Emily Carr

Emily Carr
Emily Carr. Image Source.

Emily Carr

Emily Carr was a Canadian artist and author who lived from 1871 to 1945. She is mostly known for her paintings of the indigenous peoples of Canada’s northwest coast. Carr was one of the first well-known modernist painters of Canada and was part of Canada’s art movement known as the Group of Seven.

Carr was born in Victoria, British Columbia in 1871 to a large and traditional English family. Her parents encouraged her artistic inclination. In 1890, she decided to finally pursue her art full time. Carr attended the San Francisco Art Institute for several years before moving to London where she enrolled at the Westminster School of Art. In 1905, she moved back home to Vancouver in Canada and got a teaching position at the ‘Ladies Art Club’. However, she smoked in class and swore at her students who eventually started to boycott her classes. She was fired within a month.

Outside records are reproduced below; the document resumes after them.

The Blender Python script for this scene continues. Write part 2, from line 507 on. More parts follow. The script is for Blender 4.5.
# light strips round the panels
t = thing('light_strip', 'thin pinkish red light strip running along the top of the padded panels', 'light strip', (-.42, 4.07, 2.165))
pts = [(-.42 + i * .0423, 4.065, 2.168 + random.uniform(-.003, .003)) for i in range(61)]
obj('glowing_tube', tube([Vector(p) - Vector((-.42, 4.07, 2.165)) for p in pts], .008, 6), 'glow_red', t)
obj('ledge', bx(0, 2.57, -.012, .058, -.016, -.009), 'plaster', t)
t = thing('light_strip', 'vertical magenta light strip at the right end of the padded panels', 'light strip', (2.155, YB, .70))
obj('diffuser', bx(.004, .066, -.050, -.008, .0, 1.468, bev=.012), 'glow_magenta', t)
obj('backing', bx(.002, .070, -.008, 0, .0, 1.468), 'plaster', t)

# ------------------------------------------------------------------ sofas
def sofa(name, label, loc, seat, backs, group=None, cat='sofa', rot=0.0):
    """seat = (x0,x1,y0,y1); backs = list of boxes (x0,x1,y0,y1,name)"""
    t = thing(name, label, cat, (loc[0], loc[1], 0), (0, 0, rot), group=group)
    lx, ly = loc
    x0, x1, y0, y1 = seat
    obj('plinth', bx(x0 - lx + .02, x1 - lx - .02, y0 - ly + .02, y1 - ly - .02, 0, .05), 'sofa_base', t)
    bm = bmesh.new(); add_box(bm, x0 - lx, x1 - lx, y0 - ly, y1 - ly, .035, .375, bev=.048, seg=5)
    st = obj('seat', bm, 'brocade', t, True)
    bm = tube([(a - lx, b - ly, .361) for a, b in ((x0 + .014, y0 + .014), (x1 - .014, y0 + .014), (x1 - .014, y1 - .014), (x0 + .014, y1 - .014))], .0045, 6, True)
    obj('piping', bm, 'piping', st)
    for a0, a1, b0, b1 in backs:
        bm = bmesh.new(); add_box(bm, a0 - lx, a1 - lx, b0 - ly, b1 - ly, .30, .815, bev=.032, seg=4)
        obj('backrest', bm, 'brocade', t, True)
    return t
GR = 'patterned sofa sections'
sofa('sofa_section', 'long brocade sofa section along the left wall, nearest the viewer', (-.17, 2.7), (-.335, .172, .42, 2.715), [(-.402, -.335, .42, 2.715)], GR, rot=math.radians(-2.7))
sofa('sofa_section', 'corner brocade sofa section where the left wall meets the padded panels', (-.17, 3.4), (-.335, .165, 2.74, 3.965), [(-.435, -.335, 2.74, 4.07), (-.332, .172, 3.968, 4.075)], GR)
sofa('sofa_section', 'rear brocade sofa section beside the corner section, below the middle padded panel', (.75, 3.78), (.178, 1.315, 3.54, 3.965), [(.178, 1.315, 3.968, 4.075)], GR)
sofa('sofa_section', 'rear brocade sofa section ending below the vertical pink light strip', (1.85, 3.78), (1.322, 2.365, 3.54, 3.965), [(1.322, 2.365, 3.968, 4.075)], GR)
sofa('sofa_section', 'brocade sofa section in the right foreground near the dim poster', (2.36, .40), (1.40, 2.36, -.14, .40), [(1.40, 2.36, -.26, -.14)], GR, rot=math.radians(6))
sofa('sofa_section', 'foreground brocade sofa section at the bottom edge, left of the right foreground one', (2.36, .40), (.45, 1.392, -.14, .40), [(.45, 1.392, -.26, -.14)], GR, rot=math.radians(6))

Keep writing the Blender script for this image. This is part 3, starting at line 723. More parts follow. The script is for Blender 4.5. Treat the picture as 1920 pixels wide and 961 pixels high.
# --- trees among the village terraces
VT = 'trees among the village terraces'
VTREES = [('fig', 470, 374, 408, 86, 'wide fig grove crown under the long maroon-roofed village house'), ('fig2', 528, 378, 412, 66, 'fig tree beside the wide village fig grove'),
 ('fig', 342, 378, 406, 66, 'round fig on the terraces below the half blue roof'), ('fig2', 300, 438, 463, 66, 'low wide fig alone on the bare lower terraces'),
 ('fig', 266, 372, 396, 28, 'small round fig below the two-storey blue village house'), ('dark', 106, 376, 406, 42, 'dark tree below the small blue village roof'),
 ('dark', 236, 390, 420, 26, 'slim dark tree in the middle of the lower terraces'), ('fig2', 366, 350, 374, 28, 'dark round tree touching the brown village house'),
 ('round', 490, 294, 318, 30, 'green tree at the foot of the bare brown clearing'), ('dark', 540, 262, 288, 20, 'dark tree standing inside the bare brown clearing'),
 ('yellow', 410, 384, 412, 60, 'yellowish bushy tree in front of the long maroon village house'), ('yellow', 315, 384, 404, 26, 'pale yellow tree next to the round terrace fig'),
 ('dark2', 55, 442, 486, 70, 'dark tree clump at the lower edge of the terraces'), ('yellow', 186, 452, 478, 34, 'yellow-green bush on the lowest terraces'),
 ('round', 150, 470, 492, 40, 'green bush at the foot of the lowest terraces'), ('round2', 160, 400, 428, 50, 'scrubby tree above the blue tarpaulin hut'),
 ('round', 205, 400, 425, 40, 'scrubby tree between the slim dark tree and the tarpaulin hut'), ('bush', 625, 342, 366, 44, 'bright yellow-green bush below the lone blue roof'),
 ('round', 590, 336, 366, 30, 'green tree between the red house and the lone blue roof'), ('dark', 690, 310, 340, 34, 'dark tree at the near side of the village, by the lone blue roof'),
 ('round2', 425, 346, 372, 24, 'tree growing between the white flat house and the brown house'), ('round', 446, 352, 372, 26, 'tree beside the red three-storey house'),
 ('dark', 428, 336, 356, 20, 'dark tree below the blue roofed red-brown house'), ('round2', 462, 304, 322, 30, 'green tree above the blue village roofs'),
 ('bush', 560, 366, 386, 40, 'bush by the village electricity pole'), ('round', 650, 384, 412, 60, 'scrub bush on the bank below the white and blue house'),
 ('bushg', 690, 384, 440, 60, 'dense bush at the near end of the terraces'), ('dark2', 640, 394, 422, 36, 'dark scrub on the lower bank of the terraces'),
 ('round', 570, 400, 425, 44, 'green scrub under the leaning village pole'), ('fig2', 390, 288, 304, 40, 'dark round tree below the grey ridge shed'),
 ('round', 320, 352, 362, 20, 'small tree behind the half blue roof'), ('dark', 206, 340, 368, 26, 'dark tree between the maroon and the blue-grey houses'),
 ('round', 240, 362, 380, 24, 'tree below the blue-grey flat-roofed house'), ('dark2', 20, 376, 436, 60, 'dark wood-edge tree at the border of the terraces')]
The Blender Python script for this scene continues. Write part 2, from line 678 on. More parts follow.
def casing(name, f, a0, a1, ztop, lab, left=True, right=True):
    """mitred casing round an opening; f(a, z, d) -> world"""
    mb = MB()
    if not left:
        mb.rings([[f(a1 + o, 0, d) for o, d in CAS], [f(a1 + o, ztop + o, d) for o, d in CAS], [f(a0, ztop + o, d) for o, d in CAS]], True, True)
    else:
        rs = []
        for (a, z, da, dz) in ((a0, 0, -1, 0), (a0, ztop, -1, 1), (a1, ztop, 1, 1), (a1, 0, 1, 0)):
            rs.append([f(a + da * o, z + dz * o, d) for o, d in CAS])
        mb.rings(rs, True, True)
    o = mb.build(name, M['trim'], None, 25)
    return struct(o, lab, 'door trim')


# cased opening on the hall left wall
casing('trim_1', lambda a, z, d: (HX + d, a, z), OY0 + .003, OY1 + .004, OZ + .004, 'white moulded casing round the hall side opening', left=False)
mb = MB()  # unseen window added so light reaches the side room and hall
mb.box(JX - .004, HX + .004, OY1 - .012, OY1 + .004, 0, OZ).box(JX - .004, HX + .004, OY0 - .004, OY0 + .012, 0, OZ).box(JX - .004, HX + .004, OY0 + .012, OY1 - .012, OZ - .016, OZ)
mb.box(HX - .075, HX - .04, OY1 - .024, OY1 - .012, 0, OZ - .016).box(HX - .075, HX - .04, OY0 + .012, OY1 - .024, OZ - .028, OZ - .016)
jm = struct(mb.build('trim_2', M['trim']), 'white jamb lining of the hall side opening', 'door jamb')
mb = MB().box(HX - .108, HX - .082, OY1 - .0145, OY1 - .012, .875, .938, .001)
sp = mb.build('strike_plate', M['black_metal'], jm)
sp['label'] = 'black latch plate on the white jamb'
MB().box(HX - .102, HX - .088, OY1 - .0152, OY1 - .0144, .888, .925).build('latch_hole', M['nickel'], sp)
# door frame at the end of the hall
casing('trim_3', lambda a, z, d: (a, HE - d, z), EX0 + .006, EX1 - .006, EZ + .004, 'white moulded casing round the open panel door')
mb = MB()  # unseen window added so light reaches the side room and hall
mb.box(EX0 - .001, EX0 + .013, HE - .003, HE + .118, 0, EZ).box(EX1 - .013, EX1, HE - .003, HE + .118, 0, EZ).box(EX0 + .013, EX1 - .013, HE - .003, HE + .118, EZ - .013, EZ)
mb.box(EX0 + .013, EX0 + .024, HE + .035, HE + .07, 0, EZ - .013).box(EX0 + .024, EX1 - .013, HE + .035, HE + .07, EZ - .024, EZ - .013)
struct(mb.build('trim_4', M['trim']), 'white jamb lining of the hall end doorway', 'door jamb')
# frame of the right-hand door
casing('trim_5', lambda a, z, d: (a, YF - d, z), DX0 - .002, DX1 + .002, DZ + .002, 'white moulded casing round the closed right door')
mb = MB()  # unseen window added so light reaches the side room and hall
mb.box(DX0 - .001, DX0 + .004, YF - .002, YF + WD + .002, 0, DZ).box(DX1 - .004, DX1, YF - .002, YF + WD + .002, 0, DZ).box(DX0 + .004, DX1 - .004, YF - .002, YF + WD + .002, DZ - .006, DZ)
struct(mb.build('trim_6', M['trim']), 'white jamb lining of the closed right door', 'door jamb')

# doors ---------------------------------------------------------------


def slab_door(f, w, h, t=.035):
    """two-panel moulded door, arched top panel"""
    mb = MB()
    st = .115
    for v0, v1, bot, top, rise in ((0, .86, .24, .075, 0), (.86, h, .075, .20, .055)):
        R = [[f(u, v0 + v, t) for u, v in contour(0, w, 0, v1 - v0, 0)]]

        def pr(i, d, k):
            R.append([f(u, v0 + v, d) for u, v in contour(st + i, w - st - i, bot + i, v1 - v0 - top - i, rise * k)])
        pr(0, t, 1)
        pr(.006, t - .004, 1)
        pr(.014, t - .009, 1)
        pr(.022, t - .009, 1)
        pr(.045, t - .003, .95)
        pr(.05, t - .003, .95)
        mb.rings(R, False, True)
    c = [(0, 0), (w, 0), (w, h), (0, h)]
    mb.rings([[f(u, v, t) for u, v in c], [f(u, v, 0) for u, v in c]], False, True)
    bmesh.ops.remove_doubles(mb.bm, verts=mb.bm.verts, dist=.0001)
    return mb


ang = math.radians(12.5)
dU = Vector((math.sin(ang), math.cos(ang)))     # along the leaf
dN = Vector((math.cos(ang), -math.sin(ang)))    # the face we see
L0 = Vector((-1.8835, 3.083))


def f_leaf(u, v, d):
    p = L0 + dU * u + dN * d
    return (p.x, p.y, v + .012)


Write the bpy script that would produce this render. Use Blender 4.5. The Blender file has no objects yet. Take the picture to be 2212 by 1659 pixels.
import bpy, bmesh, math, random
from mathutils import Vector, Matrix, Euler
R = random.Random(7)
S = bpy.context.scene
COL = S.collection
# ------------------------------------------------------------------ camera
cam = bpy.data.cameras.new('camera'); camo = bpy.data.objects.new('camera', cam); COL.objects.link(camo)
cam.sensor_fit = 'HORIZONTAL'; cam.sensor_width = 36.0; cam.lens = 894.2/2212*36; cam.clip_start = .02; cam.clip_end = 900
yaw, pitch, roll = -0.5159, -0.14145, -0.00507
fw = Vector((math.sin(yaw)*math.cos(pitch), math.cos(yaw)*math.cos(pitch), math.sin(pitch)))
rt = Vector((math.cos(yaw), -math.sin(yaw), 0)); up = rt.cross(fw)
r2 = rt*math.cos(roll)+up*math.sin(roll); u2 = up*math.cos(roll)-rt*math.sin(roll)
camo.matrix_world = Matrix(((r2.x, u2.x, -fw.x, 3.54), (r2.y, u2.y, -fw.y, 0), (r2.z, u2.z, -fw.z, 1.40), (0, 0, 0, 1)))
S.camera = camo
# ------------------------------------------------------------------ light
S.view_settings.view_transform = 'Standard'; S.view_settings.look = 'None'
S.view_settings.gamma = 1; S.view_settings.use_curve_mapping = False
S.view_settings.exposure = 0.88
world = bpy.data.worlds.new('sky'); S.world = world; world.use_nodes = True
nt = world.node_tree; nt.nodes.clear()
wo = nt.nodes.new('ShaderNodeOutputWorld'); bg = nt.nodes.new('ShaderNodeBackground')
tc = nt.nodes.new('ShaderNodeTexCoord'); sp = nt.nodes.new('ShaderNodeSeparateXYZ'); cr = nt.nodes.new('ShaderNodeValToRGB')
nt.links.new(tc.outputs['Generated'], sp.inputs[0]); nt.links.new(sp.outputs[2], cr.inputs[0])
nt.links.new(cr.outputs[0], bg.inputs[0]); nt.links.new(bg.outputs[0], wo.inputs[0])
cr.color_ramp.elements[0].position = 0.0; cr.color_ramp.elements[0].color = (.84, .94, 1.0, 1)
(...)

In 1907, on a trip to Alaska with her sister, Carr encountered some of the indigenous native peoples. The meeting greatly inspired her, and she dedicated herself to documenting the western Canadian indigenous people’s lifeways through painting and writing. She has said, “I glory in our wonderful west, and I hope to leave behind me some of the relics of its first primitive greatness. These things should be to us Canadians what the ancient Britons relics are to the English. Only a few more years and they will be gone forever into silent nothingness, and I would gather my collection together before they are forever past.”

Between 1910 and 1911, Carr spent some time in France studying art at the Academie Colarossi in Paris under Harry Phelan Gibb. Gibb was part of the burgeoning Fauvism art movement. In France, Carr was deeply influenced by the Post-Impressionists and Fauvist artists. She found their lack of inhibition exhilarating. In 1912, Carr returned home to Canada, moving to Vancouver. She started applying the new techniques that she learned in Paris to her art, including the use of brighter colors and bolder lines to accentuate form. The initial response to Carr’s paintings of indigenous subjects was not positive. It wasn’t until she started exhibiting with Group of Seven exhibitions that she became respected as a modern artist in her own right.

In 1927, Carr became recognized as an official member of the Group of Seven art coalition, and her painting momentum took off. The Group of Seven, also known as the Algonquin school, was founded just after Tom Thomson‘s death by artists who were inspired by Thomson and the landscape of Canada. This was the very first major art movement in Canada. Carr’s health deteriorated in the late 1930s, suffering heart attacks and a stroke. When she could no longer paint, Carr started writing novels. Between 1941 and her death in 1945, Carr published three books. She died from a heart attack at the age of 73.